Nostalgia allows for important landmarks, doesn't it?

 

Older Rangers fans will vividly recall what occurred at Easter Road 40 years ago this week, when Colin Stein flung himself at a Bobby McKean cross to bullet home the header which secured the Ibrox club and Jock Wallace the 1975 league championship.

It was a typical Stein goal from a marauding, all-action striker, whose poaching instincts and physical bravery made him one of Scotland's most feared strikers for a number of seasons.

"I got goals, and I could also run all day back then," Stein recalled. "I had a tremendous stamina in my first time round at Rangers, and at Hibs before then.
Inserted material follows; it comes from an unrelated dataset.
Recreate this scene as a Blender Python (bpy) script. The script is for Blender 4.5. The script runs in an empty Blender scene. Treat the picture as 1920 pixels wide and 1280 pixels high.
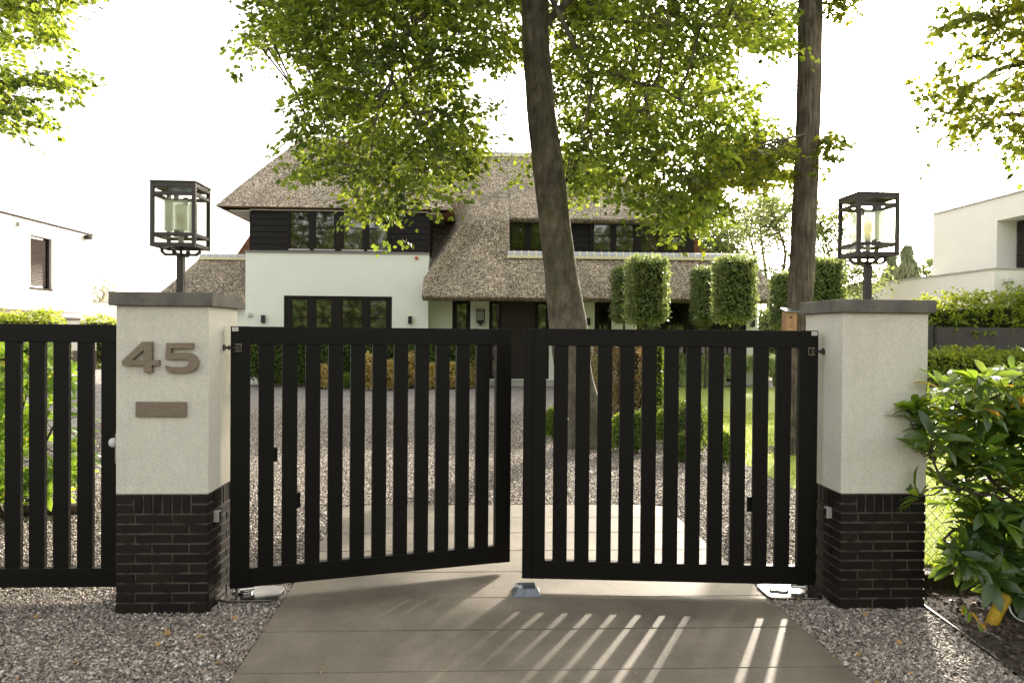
import bpy, bmesh, math
import numpy as np
from mathutils import Vector, Matrix
rng = np.random.default_rng(45)
SC = bpy.context.scene
COL = SC.collection
rad = math.radians

# ------------------------------------------------------------------ camera
CX, CD, CH, YAW, PITCH, ROLL, FPX = 0.0, 4.676, 1.7079, .046, -.0109, .0082, 1424.63
def cam_axes():
    cy, sy, cp, sp = math.cos(YAW), math.sin(YAW), math.cos(PITCH), math.sin(PITCH)
    f = np.array([sy*cp, cy*cp, sp]); r = np.array([cy, -sy, 0.]); u = np.cross(r, f)
    c, s = math.cos(ROLL), math.sin(ROLL)
    return r*c+u*s, f, u*c-r*s
AR, AF, AU = cam_axes()
AO = np.array([CX, -CD, CH])
cam = bpy.data.cameras.new('camera'); co = bpy.data.objects.new('camera', cam); COL.objects.link(co)
m = Matrix.Identity(4)
for i in range(3):
    m[i][0], m[i][1], m[i][2], m[i][3] = AR[i], AU[i], -AF[i], AO[i]
co.matrix_world = m
cam.sensor_width = 36; cam.lens = FPX/1920*36; cam.clip_start = .05; cam.clip_end = 2000
SC.camera = co
def at(u, v, Y=None, Z=None, X=None):
    """a point of the place seen in the photograph at pixel (u, v), on the plane y=Y, z=Z or x=X"""
    d = AF + AR*(u-960)/FPX + AU*(640-v)/FPX
    if Y is not None: t = (Y-AO[1])/d[1]
    elif Z is not None: t = (Z-AO[2])/d[2]
    else: t = (X-AO[0])/d[0]
    return AO+t*d

# ------------------------------------------------------------------ sky, sun, exposure
SUN_EL, SUN_AZ = 20.5, 27.0
w = bpy.data.worlds.new('World'); SC.world = w; w.use_nodes = True
nt = w.node_tree; bg = nt.nodes['Background']
sky = nt.nodes.new('ShaderNodeTexSky'); sky.sky_type = 'NISHITA'; sky.sun_disc = False
sky.sun_elevation = rad(SUN_EL); sky.sun_rotation = rad(SUN_AZ)
sky.air_density = 1.0; sky.dust_density = 4.0; sky.ozone_density = 1.0
hs = nt.nodes.new('ShaderNodeHueSaturation'); hs.inputs['Saturation'].default_value = .30
mx = nt.nodes.new('ShaderNodeMix'); mx.data_type = 'RGBA'; mx.blend_type = 'MULTIPLY'; mx.inputs[0].default_value = 1
mx.inputs[7].default_value = (1.0, .955, .86, 1)
nt.links.new(sky.outputs[0], hs.inputs['Color']); nt.links.new(hs.outputs[0], mx.inputs[6])
nt.links.new(mx.outputs[2], bg.inputs['Color']); bg.inputs['Strength'].default_value = .15
sl = bpy.data.lights.new('sun', 'SUN'); sl.energy = 2.0; sl.angle = rad(1.1); sl.color = (1, .9, .76)
so = bpy.data.objects.new('sun', sl); COL.objects.link(so)
sd = Vector((math.sin(rad(SUN_AZ))*math.cos(rad(SUN_EL)), math.cos(rad(SUN_AZ))*math.cos(rad(SUN_EL)), math.sin(rad(SUN_EL))))
so.rotation_euler = sd.to_track_quat('Z', 'Y').to_euler(); so.location = sd*60
vs = SC.view_settings; vs.view_transform = 'Standard'; vs.look = 'None'; vs.gamma = 1; vs.exposure = 2.2
SC.cycles.max_bounces = 6; SC.cycles.diffuse_bounces = 3; SC.cycles.glossy_bounces = 3
SC.cycles.transmission_bounces = 5; SC.cycles.transparent_max_bounces = 10
SC.cycles.use_denoising = True; SC.cycles.caustics_reflective = False; SC.cycles.caustics_refractive = False

# ------------------------------------------------------------------ helpers
def tag(o, label=None, cat=None, group=None, kind=None):
    if label: o['label'] = label
    if cat: o['category'] = cat
    if group: o['group'] = group
    if kind: o['kind'] = kind
    return o
def thing(name, loc, label, cat, group=None):
    o = bpy.data.objects.new(name, None); COL.objects.link(o); o.location = [float(c) for c in loc]
    o.empty_display_size = .1
    return tag(o, label, cat, group)
def worldloc(o):
    l = np.zeros(3)
    while o is not None:
        l = l+np.array(o.location); o = o.parent
    return l
def link(name, me, mat, parent=None, bevel=0, smooth=False):
    o = bpy.data.objects.new(name, me); COL.objects.link(o)
    for mm in (mat if isinstance(mat, (list, tuple)) else [mat]): me.materials.append(mm)
    if parent is not None: o.parent = parent
    if smooth:
        me.polygons.foreach_set('use_smooth', [True]*len(me.polygons))
    if bevel:
        b = o.modifiers.new('bevel', 'BEVEL'); b.width = bevel; b.segments = 2; b.limit_method = 'ANGLE'; b.angle_limit = rad(35)
    return o
def meshobj(name, V, F, mat, parent=None, origin=None, bevel=0, smooth=False, mi=None):
    """one mesh object; V in world space, stored relative to the parent (or to its own origin)"""
    V = np.asarray(V, float)
    off = worldloc(parent) if parent is not None else (np.array(origin, float) if origin is not None else np.zeros(3))
    V = V-off
    me = bpy.data.meshes.new(name)
    if isinstance(F, np.ndarray):
        n, k = F.shape
        me.vertices.add(len(V)); me.vertices.foreach_set('co', V.astype(np.float32).ravel())
        me.loops.add(n*k); me.loops.foreach_set('vertex_index', F.astype(np.int32).ravel())
        me.polygons.add(n); me.polygons.foreach_set('loop_start', np.arange(0, n*k, k, dtype=np.int32))
        me.update(calc_edges=True)
    else:
        me.from_pydata([tuple(v) for v in V], [], F); me.update()
    if mi is not None: me.polygons.foreach_set('material_index', np.asarray(mi, np.int32))
    o = link(name, me, mat, parent, bevel, smooth)
    if parent is None and origin is not None: o.location = off
    return o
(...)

Some people used to laugh at Rangers going training at Gullane sands but it made us an incredibly fit team. We'd run over the top of opponents in the final 20 minutes."
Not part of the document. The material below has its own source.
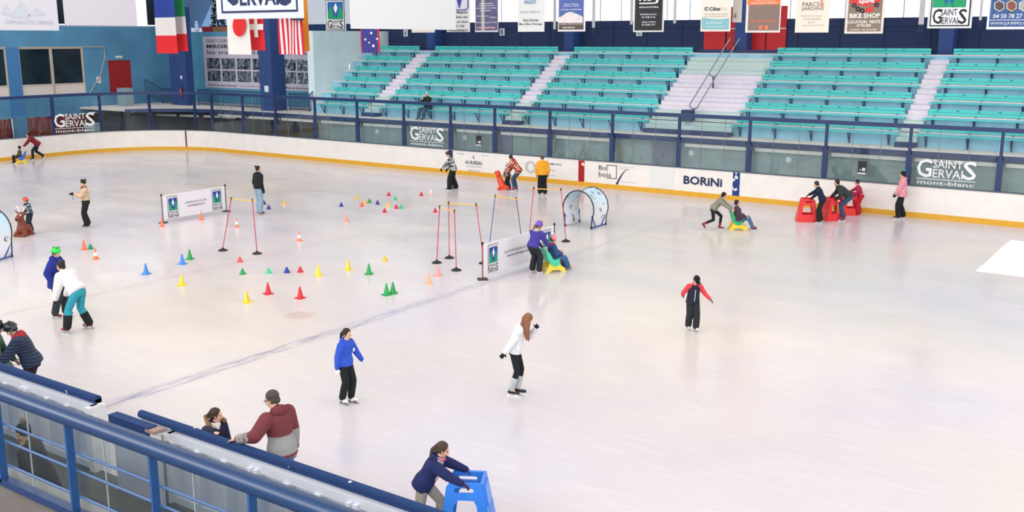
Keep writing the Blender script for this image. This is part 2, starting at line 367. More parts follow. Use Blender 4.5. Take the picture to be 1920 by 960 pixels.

There was a time when Stein simply could not stop scoring. The first £100,000 player traded between two Scottish clubs when Rangers bought him from Hibs in October 1968, he opened his Rangers career with two hat-tricks and a further two goals in his first three matches. Plus, there was that four-goal haul against Cyprus in a World Cup qualifier at Hampden in 1969, a record that still stands for a Scotland striker.
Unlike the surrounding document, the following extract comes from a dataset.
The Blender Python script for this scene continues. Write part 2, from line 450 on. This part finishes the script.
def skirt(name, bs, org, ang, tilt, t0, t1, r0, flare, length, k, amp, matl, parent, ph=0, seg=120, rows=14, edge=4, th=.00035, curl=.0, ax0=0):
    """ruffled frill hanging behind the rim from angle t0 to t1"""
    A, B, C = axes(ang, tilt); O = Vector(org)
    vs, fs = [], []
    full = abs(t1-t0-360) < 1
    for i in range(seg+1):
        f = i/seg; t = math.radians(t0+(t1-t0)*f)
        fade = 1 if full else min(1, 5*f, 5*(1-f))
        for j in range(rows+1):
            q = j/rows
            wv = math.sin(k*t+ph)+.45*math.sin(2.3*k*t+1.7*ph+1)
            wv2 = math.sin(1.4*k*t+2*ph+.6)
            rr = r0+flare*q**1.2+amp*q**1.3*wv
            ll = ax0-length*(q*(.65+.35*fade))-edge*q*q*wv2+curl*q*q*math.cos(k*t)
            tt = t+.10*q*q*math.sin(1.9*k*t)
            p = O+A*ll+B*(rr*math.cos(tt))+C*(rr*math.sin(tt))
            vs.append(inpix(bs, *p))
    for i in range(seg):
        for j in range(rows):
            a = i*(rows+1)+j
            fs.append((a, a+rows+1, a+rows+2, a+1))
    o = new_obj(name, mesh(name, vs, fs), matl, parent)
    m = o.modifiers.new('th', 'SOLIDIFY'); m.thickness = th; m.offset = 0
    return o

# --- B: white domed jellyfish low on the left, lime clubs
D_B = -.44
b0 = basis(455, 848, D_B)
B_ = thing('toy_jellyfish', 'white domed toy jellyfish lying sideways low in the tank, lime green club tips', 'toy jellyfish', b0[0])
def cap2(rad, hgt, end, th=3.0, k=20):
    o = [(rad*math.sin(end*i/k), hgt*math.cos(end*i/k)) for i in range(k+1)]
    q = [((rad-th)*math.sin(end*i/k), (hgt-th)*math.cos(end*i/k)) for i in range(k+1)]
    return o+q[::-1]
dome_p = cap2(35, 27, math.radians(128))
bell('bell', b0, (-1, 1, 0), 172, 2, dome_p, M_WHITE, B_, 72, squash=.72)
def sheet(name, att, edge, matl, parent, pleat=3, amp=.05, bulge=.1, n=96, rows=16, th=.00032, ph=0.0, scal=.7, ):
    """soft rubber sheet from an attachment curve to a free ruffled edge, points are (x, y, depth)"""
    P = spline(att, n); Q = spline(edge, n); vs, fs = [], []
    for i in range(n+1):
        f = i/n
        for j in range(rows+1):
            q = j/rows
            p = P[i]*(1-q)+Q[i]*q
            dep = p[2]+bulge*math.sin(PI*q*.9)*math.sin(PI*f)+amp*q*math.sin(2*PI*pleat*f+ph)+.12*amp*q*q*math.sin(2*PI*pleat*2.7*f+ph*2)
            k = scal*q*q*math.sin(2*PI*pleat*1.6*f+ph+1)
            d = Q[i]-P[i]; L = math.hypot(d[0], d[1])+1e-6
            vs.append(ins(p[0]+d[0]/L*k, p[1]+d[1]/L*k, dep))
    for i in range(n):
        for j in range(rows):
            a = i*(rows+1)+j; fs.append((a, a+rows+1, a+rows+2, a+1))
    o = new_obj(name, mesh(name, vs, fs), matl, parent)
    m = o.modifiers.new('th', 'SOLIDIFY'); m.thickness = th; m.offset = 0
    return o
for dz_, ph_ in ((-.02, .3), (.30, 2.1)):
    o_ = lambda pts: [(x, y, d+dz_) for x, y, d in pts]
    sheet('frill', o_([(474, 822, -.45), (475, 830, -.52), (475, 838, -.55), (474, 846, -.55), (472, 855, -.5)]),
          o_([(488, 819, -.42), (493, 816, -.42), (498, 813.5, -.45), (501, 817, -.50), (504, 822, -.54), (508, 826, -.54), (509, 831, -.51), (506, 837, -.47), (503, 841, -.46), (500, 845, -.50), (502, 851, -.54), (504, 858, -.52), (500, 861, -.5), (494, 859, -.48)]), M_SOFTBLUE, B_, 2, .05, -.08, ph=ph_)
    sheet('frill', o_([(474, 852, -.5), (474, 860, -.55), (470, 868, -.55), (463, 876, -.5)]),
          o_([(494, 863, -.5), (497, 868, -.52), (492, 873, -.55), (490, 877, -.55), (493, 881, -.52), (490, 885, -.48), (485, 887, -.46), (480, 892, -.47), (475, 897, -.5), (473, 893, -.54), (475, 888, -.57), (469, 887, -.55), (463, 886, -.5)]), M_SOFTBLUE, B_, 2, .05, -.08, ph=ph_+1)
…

"I had a chuckle when I read in the paper today that Kenny Miller notched his sixth goal of the campaign for Rangers against Hibs on Sunday," Stein said. "It was a bit different back in my day.

"That being said, back then you certainly got the ammunition. We had wingers in those days - Willie Johnston, Willie Henderson, Tommy McLean - who would get past the defender and throw the ball over. So I got plenty chances. Nowadays a player gets a nose-bleed if he has to go past someone. There are no wingers now, are there?"

At Ibrox over four years Stein was a barnstorming centre-forward whose exciting Rangers career reached a thrilling peak and then a very abrupt end. Having scored the opening goal in Rangers' 1972 European Cup Winners Cup triumph over Moscow Dynamo, Stein would scarcely be at Rangers for a few more months before being flogged to Coventry City.

"In those days if you could understand the brain of Willie Waddell you'd be doing well," he says of his old Rangers manager. "He was a very hard man to talk to. There were some issues behind the scenes between him and me, which led to me leaving Rangers pretty quickly after Barcelona.

"I loved playing for Rangers, but my time was up. Waddell told me I was being sold, and he urged me to go talk to Coventry. In fact, I'm not sure that Rangers' Cup Winners Cup team ever played together again. A lot of us - me, Willie Johnston, Alfie Conn - were sold soon afterwards.

"That being said, I'd have run through a brick wall for Willie Waddell and Jock Wallace. So there was plenty respect there. Also, to be fair, Rangers had Derek Parlane and Derek Johnstone who could play my position, and they both went on to be terrific players for the club.

"I just felt I still had loads to give to Rangers. I was a really fit guy, I could run all day. And I had goals. But they wanted rid of me."

Stein played for three seasons for Coventry in the old English First Division, and finally became the team captain, before a cash crisis at the English club resulted in him returning to Rangers in March 1975. Weeks after "coming home" he crashed in that momentous header at Easter Road on March 29 to secure the point needed to confirm Rangers as league champions with four weeks of the season still to go.

Even then, it led to another dispute with the Ibrox club, and a heartache that lingers with Stein to this day.

"I never did receive a league championship medal that season from Rangers, and it still rankles," he says. "It remains the biggest regret of my career and I'll never get over it. I argued and argued with Jock Wallace about it, but he'd have none of it. We just stopped short of fisticuffs over it.

"I scored the goal that secured us the title that afternoon at Easter Road, but Jock's argument was that you had to play 10 games to get a medal. I played in eight after coming back from Coventry.

"I even offered to pay for a medal myself, and have it engraved, but Jock told me where to go. I remember asking him angrily: 'Do you get a medal? Does Joe Mason [the Rangers first-team coach] get a medal?' Oh, aye, they both got medals all right, but I was denied mine. It's water under the bridge now but it's the one big regret of my career."

Stein didn't last long at Ibrox second time around. After two more seasons in and out the team, he played on loan for Kilmarnock before hanging up his boots at the age of 31.

"I'd really enjoyed my career at Coventry, but I'd had hamstring problems which started to affect me. First time around I had been the fittest guy at Ibrox but when I came back to Rangers in 1975 I was never the 100 per cent fit player I had been before. And I knew it."

Some also claimed Stein had a temper, something that he is now keen to clarify.

"Retaliation was my thing," he says. "Quite a few defenders wanted to put me in my place after I moved for £100,000 from Hibs to Rangers, and quite often I'd retaliate. I probably got seven or eight red cards in my career. But I wasn't as bad as 'Bud' [Willie Johnston]. I once heard him say proudly: 'I played for 22 years and only got sent off once every season.' So I was nothing compared to 'Bud'."